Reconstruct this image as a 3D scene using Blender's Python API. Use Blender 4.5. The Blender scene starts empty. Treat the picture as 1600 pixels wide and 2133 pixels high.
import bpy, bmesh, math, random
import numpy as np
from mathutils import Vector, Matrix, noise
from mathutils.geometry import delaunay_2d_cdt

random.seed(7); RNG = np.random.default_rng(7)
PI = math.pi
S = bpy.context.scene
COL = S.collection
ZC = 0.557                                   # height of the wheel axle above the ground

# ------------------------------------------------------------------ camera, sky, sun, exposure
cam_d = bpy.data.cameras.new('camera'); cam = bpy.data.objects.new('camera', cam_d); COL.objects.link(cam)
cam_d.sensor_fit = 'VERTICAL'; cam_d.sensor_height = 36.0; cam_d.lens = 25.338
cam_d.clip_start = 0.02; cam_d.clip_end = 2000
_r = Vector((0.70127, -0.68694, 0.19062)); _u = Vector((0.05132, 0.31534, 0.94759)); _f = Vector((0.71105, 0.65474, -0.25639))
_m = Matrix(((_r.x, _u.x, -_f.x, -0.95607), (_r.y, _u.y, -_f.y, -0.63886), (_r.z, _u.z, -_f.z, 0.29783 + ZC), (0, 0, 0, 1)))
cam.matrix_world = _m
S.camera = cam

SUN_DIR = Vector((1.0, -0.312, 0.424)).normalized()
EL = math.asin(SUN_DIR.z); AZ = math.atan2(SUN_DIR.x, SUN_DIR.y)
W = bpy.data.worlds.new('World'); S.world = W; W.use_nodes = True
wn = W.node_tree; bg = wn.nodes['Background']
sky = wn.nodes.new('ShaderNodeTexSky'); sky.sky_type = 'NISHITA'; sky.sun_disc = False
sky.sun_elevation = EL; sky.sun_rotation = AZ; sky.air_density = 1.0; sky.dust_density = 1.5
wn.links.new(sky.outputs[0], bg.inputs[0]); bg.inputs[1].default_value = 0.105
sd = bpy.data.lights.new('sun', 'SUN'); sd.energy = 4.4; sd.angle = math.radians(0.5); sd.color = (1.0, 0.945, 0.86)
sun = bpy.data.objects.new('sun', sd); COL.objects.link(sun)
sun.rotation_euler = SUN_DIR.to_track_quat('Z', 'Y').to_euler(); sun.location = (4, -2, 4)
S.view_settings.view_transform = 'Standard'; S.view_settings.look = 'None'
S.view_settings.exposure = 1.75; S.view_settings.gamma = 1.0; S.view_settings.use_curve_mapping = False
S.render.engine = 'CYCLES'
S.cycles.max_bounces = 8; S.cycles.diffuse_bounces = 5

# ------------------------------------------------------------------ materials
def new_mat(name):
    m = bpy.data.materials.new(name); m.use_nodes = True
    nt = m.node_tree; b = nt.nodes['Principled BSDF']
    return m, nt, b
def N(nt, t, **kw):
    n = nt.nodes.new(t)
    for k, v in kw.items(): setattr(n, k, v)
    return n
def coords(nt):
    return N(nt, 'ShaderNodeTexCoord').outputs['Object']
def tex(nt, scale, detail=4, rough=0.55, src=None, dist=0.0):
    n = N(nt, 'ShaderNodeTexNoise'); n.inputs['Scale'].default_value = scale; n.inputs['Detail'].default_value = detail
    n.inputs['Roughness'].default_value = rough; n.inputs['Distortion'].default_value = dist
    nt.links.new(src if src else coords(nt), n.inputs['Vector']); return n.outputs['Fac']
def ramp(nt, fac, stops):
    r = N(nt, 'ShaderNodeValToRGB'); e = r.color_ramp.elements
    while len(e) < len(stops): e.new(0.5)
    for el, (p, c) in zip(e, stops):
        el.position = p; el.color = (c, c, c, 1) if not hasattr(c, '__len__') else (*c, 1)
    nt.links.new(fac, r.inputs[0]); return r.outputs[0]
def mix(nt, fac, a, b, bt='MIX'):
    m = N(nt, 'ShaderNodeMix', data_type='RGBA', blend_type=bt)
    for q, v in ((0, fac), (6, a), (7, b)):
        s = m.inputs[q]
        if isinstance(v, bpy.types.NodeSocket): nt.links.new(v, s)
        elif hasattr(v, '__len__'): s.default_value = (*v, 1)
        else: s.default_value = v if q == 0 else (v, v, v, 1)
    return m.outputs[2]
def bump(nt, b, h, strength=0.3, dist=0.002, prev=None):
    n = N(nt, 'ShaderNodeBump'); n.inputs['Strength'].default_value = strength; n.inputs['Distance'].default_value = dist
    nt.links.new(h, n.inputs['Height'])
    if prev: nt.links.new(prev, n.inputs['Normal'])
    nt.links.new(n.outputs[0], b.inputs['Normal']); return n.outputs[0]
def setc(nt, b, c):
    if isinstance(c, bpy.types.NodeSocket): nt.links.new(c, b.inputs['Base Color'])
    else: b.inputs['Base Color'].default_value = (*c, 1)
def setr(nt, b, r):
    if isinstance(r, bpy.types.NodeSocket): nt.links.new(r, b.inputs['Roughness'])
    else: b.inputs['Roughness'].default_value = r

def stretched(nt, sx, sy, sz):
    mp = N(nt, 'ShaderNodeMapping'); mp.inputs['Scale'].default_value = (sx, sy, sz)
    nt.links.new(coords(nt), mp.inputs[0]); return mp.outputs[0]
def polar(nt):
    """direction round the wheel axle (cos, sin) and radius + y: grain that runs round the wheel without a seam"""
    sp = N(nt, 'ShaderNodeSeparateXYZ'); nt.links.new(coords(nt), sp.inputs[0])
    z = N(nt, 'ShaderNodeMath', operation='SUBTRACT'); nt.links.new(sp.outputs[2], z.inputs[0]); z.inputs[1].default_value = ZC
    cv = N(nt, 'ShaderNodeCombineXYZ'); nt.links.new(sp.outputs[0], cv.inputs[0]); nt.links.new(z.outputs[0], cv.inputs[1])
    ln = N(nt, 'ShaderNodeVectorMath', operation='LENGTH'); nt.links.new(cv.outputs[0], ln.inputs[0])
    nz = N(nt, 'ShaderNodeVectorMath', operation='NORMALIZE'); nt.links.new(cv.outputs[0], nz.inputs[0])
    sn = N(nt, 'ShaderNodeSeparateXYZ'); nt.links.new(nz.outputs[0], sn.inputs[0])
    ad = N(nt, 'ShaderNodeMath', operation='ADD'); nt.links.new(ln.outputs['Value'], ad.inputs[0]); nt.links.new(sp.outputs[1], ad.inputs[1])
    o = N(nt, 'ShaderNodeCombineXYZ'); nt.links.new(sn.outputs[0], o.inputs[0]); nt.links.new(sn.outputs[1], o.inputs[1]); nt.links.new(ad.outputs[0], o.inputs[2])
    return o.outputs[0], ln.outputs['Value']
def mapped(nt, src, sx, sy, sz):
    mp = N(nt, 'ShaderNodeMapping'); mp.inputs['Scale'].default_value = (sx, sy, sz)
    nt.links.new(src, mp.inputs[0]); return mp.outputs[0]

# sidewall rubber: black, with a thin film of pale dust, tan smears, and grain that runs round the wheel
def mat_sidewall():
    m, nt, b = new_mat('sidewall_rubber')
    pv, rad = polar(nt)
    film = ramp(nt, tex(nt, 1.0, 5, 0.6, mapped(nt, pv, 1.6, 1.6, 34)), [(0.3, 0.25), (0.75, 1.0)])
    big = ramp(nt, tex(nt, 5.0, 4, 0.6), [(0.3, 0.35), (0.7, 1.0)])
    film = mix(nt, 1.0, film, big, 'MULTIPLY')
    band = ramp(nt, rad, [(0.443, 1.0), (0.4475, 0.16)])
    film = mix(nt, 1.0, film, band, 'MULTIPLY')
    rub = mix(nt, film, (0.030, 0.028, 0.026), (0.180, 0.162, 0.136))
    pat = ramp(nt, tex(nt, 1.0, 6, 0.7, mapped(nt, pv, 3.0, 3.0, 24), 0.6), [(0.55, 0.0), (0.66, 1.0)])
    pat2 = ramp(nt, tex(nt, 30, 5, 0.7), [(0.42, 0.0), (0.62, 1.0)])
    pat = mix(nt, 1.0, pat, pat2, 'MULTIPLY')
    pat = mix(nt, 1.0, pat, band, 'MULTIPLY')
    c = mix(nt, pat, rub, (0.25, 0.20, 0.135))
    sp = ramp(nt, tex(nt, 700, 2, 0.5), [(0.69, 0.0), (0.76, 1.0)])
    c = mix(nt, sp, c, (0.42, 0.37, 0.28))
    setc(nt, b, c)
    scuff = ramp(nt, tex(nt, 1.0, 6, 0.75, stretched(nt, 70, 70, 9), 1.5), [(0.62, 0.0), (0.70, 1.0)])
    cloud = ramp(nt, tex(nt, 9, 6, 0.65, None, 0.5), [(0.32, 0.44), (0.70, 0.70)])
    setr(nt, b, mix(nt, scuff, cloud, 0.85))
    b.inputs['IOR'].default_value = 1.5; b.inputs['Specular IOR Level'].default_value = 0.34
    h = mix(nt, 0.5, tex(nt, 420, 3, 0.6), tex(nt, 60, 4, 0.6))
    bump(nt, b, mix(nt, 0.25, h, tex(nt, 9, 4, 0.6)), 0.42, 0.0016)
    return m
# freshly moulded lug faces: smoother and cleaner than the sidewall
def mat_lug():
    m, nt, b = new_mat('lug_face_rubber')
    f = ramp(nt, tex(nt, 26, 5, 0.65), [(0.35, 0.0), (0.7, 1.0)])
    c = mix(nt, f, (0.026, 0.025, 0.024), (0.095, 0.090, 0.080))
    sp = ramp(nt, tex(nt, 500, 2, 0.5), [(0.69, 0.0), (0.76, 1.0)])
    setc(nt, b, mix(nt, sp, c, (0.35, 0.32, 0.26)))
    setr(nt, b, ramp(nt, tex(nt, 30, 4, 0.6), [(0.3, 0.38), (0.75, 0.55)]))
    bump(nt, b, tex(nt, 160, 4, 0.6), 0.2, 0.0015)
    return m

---

## DO THIS:
Your answer should be exactly the lines of the data above, from the first through the line containing "above the ground".

## RESPONSE TO THIS EXERCISE:
Reconstruct this image as a 3D scene using Blender's Python API. Use Blender 4.5. The Blender scene starts empty. Treat the picture as 1600 pixels wide and 2133 pixels high.
import bpy, bmesh, math, random
import numpy as np
from mathutils import Vector, Matrix, noise
from mathutils.geometry import delaunay_2d_cdt

random.seed(7); RNG = np.random.default_rng(7)
PI = math.pi
S = bpy.context.scene
COL = S.collection
ZC = 0.557                                   # height of the wheel axle above the ground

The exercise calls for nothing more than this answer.